Situational Awareness Use Case Scenario:

One of the things about this project which first grabbed my attention was its proposed use case which centered around a capability to assess the activity of food trucks in the Washington DC area based upon classification, frequency of activity, and sentiment of customers with respect to their location(s) over a given period of time.

The use case is interesting because it is plausible that a foreign threat to the homeland could somehow leverage a food truck as a clandestine way to trigger an act of terror against US citizens and public or private property. The other fascinating thing about this use case is how easy it is to demonstrate an effective use of public data in which to help glean new actionable insights.

From gathering this information, an analyst can look to uncover patterns of behavior of food trucks, where they usually are, and “atypical” locations of food trucks.
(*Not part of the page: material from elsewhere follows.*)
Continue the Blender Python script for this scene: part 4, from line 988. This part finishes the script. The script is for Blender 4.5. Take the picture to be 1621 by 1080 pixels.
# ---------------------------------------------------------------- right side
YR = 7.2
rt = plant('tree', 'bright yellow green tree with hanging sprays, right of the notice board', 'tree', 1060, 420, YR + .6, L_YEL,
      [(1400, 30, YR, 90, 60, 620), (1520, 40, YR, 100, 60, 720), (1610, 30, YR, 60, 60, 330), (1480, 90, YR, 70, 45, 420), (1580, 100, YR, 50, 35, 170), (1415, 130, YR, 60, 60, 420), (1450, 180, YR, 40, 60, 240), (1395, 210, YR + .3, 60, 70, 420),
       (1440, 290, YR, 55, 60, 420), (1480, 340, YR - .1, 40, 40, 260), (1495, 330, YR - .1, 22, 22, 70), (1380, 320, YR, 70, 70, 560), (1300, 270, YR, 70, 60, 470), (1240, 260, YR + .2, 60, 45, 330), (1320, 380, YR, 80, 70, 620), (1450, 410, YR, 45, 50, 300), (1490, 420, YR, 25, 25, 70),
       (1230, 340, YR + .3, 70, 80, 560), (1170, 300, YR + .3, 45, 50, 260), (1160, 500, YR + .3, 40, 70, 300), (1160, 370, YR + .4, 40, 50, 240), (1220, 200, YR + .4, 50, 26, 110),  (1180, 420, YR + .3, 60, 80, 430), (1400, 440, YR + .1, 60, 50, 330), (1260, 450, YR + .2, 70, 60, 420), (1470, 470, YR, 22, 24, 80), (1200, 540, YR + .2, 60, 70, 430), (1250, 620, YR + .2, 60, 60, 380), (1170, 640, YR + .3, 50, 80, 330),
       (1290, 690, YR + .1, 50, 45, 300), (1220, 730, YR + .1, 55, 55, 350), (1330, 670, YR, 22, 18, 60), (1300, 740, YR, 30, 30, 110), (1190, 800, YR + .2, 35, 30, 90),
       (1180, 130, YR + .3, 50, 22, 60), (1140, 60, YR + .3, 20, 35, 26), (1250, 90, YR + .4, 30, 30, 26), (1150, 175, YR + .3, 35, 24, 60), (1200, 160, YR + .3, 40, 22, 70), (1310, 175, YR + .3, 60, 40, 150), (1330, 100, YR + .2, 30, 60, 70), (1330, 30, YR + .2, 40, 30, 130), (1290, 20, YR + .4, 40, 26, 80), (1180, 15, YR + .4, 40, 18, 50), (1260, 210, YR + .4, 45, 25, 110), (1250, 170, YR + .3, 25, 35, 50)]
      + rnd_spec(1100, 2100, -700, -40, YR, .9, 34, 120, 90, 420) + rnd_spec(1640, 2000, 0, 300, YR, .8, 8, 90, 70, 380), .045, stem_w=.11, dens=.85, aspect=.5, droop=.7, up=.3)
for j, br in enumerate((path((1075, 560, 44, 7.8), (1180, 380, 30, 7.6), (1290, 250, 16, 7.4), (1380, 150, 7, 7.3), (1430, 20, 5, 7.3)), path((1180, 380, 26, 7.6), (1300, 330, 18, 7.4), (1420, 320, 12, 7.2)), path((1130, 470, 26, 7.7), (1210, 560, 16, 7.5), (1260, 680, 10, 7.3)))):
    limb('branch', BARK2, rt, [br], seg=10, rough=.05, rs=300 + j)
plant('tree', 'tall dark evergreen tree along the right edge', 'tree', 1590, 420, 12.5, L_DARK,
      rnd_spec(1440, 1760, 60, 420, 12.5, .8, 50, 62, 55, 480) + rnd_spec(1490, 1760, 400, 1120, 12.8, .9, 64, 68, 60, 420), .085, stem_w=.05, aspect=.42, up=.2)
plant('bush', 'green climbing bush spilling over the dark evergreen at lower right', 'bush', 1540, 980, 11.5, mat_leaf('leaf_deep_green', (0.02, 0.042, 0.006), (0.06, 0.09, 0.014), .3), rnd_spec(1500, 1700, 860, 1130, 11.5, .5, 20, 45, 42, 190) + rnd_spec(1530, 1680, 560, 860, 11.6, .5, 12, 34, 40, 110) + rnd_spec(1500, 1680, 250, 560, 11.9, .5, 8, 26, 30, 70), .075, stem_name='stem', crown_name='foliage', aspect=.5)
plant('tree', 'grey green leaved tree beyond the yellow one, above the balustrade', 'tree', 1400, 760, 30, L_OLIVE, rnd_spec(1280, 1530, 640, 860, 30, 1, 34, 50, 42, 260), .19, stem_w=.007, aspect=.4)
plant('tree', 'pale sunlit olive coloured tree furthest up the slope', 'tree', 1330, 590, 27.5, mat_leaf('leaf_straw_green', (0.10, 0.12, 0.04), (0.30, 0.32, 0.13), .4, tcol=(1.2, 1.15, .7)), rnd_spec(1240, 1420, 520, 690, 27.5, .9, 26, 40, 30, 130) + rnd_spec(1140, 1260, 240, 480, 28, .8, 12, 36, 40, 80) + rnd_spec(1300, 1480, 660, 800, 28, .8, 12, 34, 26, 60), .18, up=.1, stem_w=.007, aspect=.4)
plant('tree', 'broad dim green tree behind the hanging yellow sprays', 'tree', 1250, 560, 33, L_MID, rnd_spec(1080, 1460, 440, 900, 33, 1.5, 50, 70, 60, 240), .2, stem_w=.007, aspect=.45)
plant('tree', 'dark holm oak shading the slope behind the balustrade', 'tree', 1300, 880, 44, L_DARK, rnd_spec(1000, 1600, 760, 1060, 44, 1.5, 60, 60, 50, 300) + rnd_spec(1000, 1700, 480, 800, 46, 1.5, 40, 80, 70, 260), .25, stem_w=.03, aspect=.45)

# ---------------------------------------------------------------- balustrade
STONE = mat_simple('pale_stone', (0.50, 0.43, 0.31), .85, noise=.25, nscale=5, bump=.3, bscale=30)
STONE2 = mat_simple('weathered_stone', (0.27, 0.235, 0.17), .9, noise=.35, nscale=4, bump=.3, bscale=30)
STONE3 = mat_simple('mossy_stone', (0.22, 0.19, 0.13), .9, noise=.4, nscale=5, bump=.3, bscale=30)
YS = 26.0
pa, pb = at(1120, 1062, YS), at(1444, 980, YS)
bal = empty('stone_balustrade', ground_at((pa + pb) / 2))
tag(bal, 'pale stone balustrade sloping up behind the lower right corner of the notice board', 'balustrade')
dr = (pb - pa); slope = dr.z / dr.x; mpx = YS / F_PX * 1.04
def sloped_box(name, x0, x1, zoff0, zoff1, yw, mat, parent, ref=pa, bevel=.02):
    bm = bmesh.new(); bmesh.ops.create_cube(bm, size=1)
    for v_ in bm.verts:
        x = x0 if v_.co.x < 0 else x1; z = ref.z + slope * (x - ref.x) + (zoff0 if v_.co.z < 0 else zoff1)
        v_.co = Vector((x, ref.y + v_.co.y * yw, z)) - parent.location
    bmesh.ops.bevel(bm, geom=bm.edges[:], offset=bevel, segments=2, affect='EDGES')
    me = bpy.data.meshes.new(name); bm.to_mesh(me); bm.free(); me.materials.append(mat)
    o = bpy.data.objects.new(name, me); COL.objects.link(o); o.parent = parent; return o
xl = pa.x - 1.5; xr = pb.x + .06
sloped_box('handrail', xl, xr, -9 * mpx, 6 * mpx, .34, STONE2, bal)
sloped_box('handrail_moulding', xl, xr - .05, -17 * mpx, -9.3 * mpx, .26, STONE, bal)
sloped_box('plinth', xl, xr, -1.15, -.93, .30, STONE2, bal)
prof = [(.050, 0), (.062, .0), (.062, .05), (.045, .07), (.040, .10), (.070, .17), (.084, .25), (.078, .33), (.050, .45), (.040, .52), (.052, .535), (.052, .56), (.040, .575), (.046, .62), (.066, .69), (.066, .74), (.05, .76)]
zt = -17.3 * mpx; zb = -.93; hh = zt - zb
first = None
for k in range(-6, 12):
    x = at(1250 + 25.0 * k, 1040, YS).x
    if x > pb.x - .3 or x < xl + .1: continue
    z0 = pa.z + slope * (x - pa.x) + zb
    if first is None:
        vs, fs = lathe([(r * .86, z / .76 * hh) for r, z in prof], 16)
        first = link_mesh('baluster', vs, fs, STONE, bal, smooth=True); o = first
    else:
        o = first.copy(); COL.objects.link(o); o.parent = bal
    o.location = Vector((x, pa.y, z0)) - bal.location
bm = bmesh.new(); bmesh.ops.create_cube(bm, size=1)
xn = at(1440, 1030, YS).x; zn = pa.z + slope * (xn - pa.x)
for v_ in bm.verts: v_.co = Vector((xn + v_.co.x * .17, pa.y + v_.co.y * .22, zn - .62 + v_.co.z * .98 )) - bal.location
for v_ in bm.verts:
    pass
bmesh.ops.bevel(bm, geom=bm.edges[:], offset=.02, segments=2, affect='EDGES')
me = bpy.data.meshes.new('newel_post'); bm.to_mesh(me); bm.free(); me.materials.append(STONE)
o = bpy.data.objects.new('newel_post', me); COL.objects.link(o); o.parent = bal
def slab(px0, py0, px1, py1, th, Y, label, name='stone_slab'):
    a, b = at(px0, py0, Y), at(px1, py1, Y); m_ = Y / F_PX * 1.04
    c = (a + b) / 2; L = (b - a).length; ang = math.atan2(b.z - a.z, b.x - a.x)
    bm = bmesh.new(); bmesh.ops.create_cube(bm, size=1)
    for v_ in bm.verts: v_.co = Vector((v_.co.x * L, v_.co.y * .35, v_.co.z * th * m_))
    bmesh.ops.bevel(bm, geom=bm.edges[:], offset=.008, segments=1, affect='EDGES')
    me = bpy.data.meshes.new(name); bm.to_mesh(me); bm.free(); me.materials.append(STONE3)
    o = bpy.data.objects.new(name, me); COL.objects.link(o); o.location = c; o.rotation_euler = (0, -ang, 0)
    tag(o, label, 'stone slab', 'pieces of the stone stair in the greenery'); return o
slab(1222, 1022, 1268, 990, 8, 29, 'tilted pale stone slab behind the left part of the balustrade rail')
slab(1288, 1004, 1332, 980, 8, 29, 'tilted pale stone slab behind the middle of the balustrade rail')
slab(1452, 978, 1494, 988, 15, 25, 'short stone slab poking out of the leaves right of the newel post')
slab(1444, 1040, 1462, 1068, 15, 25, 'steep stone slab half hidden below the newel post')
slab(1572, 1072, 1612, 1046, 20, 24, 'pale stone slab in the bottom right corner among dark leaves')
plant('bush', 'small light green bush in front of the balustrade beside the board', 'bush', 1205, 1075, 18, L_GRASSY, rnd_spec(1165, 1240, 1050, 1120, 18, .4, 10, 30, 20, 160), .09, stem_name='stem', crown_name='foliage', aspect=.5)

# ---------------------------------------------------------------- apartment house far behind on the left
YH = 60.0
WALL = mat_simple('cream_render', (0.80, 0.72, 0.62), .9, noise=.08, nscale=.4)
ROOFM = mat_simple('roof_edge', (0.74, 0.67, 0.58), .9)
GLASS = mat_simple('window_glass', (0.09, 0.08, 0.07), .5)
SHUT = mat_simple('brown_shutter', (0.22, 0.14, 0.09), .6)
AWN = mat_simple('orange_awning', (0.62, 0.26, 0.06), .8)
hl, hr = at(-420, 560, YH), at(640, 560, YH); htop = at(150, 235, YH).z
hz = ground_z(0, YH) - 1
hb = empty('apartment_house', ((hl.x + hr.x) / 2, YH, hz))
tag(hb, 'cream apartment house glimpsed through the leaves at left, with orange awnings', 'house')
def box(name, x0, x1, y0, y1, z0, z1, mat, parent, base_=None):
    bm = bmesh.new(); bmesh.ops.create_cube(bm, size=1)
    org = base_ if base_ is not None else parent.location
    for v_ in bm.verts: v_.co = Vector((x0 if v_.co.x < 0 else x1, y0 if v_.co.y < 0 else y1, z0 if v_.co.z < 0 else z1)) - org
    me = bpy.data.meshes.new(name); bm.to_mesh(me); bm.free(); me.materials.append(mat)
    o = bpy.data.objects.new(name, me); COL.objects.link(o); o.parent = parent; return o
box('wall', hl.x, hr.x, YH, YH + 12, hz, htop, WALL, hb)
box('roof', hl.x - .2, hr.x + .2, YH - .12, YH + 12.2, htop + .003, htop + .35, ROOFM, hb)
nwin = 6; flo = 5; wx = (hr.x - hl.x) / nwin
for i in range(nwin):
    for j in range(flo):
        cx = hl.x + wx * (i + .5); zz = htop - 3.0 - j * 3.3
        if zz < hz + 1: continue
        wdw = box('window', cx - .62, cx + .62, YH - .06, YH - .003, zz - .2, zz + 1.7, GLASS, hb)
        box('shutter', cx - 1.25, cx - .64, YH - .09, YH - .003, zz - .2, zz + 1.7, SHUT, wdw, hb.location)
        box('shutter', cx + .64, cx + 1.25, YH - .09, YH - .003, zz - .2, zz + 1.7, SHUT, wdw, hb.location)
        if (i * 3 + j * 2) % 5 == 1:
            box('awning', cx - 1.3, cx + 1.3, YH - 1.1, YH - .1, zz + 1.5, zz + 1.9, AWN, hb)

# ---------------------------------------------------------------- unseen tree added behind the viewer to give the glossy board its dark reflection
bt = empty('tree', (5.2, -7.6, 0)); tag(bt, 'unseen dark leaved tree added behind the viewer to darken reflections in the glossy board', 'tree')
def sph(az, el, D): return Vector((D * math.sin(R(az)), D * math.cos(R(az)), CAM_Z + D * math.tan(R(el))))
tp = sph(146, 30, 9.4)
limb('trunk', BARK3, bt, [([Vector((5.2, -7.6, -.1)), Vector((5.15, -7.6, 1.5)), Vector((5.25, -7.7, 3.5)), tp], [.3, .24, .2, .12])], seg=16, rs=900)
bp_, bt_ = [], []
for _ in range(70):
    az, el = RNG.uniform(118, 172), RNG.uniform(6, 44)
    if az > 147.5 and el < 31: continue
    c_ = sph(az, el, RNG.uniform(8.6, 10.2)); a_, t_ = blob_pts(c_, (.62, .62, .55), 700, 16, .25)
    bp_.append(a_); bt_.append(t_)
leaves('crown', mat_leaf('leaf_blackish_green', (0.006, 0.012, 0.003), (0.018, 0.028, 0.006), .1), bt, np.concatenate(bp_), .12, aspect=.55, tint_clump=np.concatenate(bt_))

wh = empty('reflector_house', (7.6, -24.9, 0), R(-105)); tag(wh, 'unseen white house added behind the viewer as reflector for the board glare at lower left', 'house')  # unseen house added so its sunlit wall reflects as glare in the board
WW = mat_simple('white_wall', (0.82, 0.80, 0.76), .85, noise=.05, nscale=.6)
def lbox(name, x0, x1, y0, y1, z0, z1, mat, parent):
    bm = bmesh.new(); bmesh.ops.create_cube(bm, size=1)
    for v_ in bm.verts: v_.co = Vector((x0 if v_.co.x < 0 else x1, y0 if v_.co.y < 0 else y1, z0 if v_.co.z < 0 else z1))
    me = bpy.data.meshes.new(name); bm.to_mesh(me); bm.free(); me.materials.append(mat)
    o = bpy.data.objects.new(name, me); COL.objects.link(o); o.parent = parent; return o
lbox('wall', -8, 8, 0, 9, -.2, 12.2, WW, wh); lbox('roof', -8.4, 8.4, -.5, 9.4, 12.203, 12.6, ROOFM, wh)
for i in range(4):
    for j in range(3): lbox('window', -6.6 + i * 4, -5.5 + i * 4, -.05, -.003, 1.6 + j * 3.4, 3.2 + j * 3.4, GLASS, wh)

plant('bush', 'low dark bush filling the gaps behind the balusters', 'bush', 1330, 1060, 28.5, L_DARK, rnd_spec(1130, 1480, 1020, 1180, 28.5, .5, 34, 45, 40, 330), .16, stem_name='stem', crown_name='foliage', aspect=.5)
By using the predictive analytics functions within HANA, the analysts can project which food trucks and food truck classifications will yield higher sentiments and more activity using time series analysis (i.e. double, triple exponential smoothing);

Using an Apriori association algorithm the analyst can detect correlation of food truck proximity to other food trucks or pre-defined geo-fences; using the anomaly detection algorithm to detect when food trucks within a given geo-fence for a long period of time suddenly decides to move to a different location within the city. Through the use of these predictive functions, SAP HANA can create a specific analytics view that can be used to drive a native Netweaver HTML 5 application, a BOBJ dashboard and alert or a geographic overlay to be used by an ArcGIS application.
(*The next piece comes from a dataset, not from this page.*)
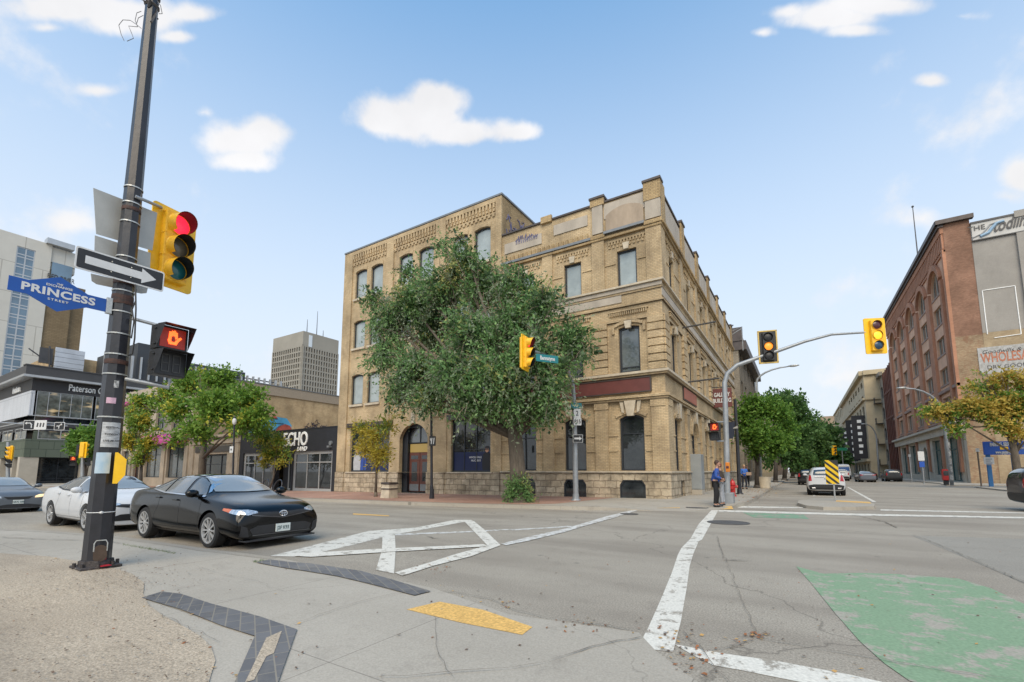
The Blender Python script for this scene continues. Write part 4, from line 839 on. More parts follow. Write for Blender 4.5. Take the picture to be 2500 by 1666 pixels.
mb.box(gy0, gy1, -.6, .25, gzb, gz0); mb.build('sign_glass', g_blue, tw)
text('RED RIVER', 'lettering', m_char, 2.3, TM(A_(((gy0+gy1)/2, .35, gz0-5.0)), (0, 1, 0)), tw, .1, sx=.62)
text('COLLEGE', 'lettering', m_char, 2.3, TM(A_(((gy0+gy1)/2, .35, gz0-10)), (0, 1, 0)), tw, .1, sx=.75)
b_brown = BR('brown brick', (0.25, 0.185, 0.11), (0.20, 0.145, 0.085), (0.17, 0.13, 0.08), 1.2, .5, .2, mort=.06, bump=0, bigscale=.08)
mb = MB(A_); mb.box(yM, yR, -35, -.5, -.4, gzb+1); mb.box(yR-.1, yR+3.5, -30, -1.5, -.4, gz0-6); mb.box(yM, yR, -35, -.5, gz0, za-4); mb.build('brick_wing', b_brown, tw)
rebase(tw, (XA, 20, -.4))
# ---- low beige block with white billboard back and rail on top
XB = -120.0; B_ = FR((XB, 0, 0), (0, 1, 0), (1, 0, 0))
def BX(u, v): p = onX(u, v, XB); return p.y, p.z
ya, za = BX(130, 850); yb, zb = BX(262, 880)
lb = thing('brick_building', 'low beige brick block with a railed roof behind the dark glazed building', 'building')
mb = MB(B_); mb.box(ya, yb+40, -30, 0, 0, zb-.5); mb.build('wall', m_beigebrick, lb)
mb = MB(B_)
for i in range(20): mb.cyl((ya+8+i*2.2, -.3, zb-.5), (ya+8+i*2.2, -.3, zb+1.2), .12, n=5)
mb.box(ya+8, yb+36, -.42, -.2, zb+1.0, zb+1.3); mb.build('roof_rail', m_char, lb)
rebase(lb, (XB, ya, 0))
bb = thing('billboard', 'back of a white boarded rooftop billboard behind the dark glazed building', 'billboard')
p0y, p0z = BX(132, 850); p1y, p1z = BX(198, 905)
mb = MB(B_)
for i in range(5): z = p1z-1+(p0z-p1z+1)*i/5; mb.box(p0y, p1y, 1.0, 1.3, z+.06, z+(p0z-p1z+1)/5)
mb.build('boards', M('white weathered boards', (0.50, 0.53, 0.58), .6, 0, .12, .6, world=True), bb)
mb = MB(B_)
for k in (0, 1): mb.cyl((p0y-.3+k*2, .9, p1z-3), (p0y-.8+k*2, .9, p0z), .15, n=6)
mb.cyl((p0y-3.5, .8, p0z-1), (p0y, .8, p1z), .12, n=6); mb.box(p0y-2.0, p0y-.2, .4, .9, p1z+.3, p0z-.4); mb.build('frame', m_char, bb)
rebase(bb, (XB, p0y, p1z))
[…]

Given the proposed software architecture and implementation, Data services is used to capture data from web crawling publically available data from both Yelp and Twitter regarding the location of food trucks within Washington DC and the sentiments that the food truck patrons post on these social media sites. The use case then demonstrates how to turn this into actionable information-

     a. Using the text analysis functionality within data services (in the next release, the HANA text analysis function will be used) sentiment analysis is performed on the data captured from Yelp and Twitter and ETL to HANA

     b. In the next iteration of the demonstration scenario, HANA will perform continuous time series analysis (exponential smoothing) within a user defined geo-fence to predict the most popular food truck classifications and the associated food trucks; using the anomaly detection algorithm in tandem with the Apriori algorithm  to detect when a specific food truck has left its “normal” geo-location to do business in a neighborhood that is not associated with the food truck classification (cuisine, i.e. an Asian food truck suddenly moves to a neighborhood where the demographics suggest that Mediterranean cuisine is preferred).

    c. SAP HANA interfaces with ArcGIS to provide a geo-overlay

   d. SAP HANA drives BOBJ dashboard for real-timesituational awareness analytics

    e. SAP
HANA interfaces with the ArcGIS mobile application on the iPAD via web service to allow a field operative to captureand log real-time sentiment events to update the HANA database and bobj analytics

There is so much interest and excitement surrounding this project that itin fact has already spurred follow on project discussions to further exploit future SAP HANA capabilities and to explore in greater depth how geospatial intelligence can be applied to other industries like retail and healthcare. 

 

While there is always the challenge to identify the valid business case underscoring how this technology can be used, the point being made here is that this team has established a very compelling co-innovated reference architecture that is already proving what’s possible. I know from just this project alone, it is going to be a very interesting year at COIL.